4) He's willing to set aside friends in the name of love. Okay, so the guys will see it as a booty call, but the heroine needs to believe she's his #1 priority, not the Thursday Poker Night with the fellas.

5) He's more open to her than anyone else. More honest, more available emotionally, and more revealing than he previously was. This may be a change of centimeters as opposed to miles, as with the hero Roarke in JD Robb's "In Death" series, but so be it.

6) His edge is seen as an acceptable, if not cute, character flaw by the heroine. This is because she's able to overcome it through guile, wit, or just plain love.

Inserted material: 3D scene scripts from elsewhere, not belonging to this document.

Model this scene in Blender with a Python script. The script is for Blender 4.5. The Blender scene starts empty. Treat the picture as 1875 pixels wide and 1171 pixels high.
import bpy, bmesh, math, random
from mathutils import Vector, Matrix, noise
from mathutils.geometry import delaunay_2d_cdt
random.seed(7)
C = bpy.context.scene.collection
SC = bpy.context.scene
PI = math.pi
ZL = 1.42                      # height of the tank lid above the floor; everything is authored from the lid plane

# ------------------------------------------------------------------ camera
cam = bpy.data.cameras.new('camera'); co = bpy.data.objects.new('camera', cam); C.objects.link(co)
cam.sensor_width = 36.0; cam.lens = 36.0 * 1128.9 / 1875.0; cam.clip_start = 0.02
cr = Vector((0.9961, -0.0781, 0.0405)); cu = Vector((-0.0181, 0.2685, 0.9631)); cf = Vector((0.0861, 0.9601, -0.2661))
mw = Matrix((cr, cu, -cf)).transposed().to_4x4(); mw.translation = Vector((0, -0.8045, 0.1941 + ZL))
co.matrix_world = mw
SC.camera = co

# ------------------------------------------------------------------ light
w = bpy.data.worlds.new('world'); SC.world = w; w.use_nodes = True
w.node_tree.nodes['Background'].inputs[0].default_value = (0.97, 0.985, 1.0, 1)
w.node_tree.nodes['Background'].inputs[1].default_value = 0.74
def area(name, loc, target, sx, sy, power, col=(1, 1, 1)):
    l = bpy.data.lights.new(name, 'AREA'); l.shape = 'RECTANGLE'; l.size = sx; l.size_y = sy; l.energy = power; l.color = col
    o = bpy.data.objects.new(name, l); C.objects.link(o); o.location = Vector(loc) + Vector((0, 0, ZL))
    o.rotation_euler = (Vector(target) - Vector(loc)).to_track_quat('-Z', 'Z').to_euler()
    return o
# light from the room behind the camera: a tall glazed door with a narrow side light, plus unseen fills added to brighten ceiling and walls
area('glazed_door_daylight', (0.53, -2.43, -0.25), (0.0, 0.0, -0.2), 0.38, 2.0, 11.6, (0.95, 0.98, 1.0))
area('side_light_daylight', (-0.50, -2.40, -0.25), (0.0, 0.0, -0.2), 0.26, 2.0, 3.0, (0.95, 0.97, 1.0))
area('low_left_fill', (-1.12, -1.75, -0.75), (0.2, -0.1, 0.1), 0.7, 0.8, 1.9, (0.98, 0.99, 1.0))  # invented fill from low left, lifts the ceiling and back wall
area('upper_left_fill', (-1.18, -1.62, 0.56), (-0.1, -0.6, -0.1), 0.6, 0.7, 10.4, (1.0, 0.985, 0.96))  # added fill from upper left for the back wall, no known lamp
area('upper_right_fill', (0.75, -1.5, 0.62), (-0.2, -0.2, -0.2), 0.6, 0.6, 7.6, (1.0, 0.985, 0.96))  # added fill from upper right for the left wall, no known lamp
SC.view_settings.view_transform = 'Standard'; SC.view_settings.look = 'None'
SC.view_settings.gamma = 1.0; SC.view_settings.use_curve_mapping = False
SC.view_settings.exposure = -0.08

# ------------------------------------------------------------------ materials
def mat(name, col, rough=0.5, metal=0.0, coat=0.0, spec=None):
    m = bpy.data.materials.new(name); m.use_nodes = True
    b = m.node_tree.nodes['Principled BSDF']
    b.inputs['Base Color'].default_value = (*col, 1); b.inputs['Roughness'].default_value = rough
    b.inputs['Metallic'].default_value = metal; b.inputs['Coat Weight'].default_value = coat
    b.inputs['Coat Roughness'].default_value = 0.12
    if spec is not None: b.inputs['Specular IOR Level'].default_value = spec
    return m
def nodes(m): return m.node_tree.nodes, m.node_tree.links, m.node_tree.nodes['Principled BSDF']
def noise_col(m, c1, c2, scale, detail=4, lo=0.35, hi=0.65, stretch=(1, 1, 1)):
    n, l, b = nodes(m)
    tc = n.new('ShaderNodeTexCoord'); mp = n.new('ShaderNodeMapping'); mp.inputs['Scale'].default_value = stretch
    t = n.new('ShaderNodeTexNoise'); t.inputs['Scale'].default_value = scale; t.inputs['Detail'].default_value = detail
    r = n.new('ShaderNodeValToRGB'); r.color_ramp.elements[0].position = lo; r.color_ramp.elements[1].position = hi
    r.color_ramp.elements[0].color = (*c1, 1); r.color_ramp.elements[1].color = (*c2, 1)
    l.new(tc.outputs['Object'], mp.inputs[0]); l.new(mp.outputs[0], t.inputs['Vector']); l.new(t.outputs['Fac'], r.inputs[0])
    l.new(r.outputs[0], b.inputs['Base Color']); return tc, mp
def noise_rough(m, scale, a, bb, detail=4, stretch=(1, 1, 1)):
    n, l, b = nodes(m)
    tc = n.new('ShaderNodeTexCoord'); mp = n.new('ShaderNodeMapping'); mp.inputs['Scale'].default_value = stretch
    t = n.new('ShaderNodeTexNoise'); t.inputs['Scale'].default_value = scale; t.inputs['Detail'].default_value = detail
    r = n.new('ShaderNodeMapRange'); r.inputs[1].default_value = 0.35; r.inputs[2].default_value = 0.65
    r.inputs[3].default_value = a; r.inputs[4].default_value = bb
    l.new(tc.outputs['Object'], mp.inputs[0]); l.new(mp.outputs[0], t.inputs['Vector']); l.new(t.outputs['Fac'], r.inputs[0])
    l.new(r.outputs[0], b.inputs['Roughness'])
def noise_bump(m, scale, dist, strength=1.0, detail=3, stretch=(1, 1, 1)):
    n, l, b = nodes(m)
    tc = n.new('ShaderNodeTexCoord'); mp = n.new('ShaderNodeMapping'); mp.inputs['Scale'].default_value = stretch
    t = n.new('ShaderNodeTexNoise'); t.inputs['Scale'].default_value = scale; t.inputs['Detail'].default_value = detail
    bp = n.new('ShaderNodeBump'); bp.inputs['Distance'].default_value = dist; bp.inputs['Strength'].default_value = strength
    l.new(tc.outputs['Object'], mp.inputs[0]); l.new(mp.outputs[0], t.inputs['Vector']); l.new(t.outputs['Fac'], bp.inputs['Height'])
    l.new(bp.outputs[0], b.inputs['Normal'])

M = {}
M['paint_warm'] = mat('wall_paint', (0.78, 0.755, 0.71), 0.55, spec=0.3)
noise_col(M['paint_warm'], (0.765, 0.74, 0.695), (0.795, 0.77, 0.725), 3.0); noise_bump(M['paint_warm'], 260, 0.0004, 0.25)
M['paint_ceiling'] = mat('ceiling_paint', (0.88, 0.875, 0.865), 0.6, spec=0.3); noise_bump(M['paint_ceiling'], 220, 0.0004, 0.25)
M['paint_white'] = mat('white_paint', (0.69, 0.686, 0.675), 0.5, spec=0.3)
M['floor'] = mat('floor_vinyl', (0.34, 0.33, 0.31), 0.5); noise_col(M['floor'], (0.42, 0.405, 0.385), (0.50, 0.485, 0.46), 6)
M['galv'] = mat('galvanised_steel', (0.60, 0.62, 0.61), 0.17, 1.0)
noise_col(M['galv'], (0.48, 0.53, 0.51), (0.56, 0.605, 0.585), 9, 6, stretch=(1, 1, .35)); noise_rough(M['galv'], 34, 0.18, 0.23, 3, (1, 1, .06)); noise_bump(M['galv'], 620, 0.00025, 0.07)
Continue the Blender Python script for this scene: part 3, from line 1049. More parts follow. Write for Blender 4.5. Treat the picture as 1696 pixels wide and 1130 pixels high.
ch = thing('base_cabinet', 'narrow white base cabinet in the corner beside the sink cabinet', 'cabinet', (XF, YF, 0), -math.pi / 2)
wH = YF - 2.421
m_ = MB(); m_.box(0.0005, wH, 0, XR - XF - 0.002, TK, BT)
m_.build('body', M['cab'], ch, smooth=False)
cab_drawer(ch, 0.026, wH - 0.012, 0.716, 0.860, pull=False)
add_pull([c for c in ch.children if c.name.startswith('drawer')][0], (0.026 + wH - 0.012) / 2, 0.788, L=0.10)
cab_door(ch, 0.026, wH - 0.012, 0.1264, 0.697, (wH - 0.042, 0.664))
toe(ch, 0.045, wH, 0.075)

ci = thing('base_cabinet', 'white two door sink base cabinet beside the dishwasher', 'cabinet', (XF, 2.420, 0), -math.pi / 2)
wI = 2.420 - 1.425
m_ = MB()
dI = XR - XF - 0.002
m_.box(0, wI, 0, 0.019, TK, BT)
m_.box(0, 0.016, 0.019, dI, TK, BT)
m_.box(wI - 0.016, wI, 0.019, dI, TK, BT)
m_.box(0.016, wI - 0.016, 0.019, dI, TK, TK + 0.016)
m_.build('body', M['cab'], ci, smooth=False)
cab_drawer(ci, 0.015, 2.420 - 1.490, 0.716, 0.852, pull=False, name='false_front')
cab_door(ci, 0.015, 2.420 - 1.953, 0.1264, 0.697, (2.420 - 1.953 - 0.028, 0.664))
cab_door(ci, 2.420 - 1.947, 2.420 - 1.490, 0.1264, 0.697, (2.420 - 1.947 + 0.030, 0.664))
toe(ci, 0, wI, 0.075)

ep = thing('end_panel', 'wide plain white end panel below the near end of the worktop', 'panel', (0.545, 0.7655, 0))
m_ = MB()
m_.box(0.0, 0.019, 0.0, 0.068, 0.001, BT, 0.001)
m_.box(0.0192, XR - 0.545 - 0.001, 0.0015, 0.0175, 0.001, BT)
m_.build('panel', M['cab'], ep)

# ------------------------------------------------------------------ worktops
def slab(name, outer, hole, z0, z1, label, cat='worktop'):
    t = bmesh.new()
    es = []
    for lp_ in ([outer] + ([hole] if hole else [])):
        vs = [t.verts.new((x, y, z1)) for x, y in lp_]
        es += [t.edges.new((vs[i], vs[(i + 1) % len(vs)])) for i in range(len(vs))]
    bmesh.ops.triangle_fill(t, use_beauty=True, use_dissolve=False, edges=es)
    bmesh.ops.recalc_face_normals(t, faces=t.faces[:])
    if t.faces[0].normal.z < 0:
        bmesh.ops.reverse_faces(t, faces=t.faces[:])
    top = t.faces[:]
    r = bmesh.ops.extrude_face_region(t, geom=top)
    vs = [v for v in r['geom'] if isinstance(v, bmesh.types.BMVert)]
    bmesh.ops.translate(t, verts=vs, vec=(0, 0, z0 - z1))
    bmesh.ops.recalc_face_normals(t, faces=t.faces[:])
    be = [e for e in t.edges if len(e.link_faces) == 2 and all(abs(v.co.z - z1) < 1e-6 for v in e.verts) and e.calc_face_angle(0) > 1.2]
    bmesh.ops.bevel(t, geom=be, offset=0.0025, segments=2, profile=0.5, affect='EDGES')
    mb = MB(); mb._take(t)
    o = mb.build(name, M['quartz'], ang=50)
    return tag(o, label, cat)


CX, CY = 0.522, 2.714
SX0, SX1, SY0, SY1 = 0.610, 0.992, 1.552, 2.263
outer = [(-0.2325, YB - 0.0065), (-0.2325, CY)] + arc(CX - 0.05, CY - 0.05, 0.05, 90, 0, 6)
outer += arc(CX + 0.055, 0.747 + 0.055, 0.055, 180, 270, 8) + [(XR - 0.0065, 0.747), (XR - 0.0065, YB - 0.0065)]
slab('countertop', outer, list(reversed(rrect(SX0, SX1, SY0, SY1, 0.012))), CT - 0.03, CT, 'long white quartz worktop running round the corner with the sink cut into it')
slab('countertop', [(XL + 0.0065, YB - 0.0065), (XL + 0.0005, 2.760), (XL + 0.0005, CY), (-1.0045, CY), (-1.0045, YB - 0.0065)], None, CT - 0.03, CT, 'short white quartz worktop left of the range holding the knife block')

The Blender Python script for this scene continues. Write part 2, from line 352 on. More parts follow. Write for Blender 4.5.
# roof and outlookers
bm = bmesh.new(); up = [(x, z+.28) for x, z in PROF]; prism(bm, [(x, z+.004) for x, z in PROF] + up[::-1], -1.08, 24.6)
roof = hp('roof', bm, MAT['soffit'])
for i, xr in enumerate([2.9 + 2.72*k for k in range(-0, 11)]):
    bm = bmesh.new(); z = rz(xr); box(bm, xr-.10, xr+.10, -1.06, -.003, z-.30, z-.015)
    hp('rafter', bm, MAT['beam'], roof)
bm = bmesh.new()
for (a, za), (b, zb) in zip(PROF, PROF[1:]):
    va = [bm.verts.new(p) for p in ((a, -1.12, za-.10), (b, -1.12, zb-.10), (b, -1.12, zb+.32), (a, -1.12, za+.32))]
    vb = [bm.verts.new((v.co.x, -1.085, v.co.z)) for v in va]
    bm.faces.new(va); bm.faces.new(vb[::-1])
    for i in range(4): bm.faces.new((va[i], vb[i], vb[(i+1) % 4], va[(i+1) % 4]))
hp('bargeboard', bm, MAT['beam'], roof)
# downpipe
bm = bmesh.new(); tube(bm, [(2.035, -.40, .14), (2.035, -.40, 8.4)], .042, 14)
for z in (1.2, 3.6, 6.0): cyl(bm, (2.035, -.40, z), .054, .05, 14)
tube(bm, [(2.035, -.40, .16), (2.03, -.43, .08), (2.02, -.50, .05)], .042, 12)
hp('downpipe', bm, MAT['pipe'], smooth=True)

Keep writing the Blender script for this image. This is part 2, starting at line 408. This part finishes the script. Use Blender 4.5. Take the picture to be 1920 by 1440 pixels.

This list surely can go on, but this will give you some tips to move that hero forward on his character arc, so your readers feel more satisfaction in seeing him truly change. But not dissolve into pudding.

Go forth and conquer!
Your Editor Devil.

Description vs Plot

One way to drag pacing and undermine reader engagement in fiction is to not offer a strong plot. And one reason for this problem is the substitution of extreme detail in lieu of plot.

Some authors are so good at writing description and setting and micro events, such as body movements, that they focus on this material at the expense of a larger plot. They literally give play-by-play movements of the characters--how they make coffee, how they pay bills, why they choose one grocery store over another.

But that’s not a story. That’s description. Story is based on major events taking place. People moving and changing. Plot is change on the macro level.


Let's write an example to make plot more obvious.

Plot is like the guy who packs a bomb into his luggage and heads for the airport; you can't avoid thinking about him.

On the next page you have two lovers having their first date. They're going to her favorite Italian bistro. He’s a gentlemen with all the right moves.

Meanwhile, the guy with the bomb has a flat tire and pulls over to fix it. Just his luck to buy a lemon. At least the car was cheap, and he needed to save money for the trip.

Back to the romance...the meal has been great and the couple lingers over drinks with amazing conversation and flirty touches. By now she's wondering if he'll ask for another date. She could stare at those thick blue eyes all night long, but doesn't want to seem easy. Then she realizes she never assessed if he was married. She's been used before, and hated that she was the "other woman". She excuses herself to the restroom and pulls out her iPod to do a quick search.

Back to the guy with the bomb. He’s back on the road, turning up the radio and singing along to Elton John as he enters the freeway. It starts to rain buckets, plunging traffic to a forced crawl.

On to the lovers... She's back at the table, having found him single on Facebook, and ready to ask for the next date herself. But then he gets a phone call that makes his eyebrows slap together and he rushes out of the restaurant.

The guy with the bomb is on the bridge now. His car rolls to a complete stop. But not because of traffic. He rolls to the shoulder. Actually, he shoulders the car onto the shoulder. Then sets the brake and locks it before grabbing the gas canister from the trunk and heading off to find the nearest gas station.

Meanwhile, the woman has caught up to her date, who's finishing an argument on the phone in front of the restaurant. The last thing she hears is "Just get to the gas station and I'll pick you up."


Back to reality.... Plot is the bomb: the movement or change that your brain couldn’t stop tracking. And yet plot’s more than the bomb. It's the larger story occurring—that the date and the bomb might have someone in common.

Plot occurs beyond the micro details and intimate moments between characters. But if all you have are those intimate moments and details and ever-so-clever descriptions, and no bomb, then you have a story that will never really ignite the reader's interest.

So go forth and blow their minds, Angels!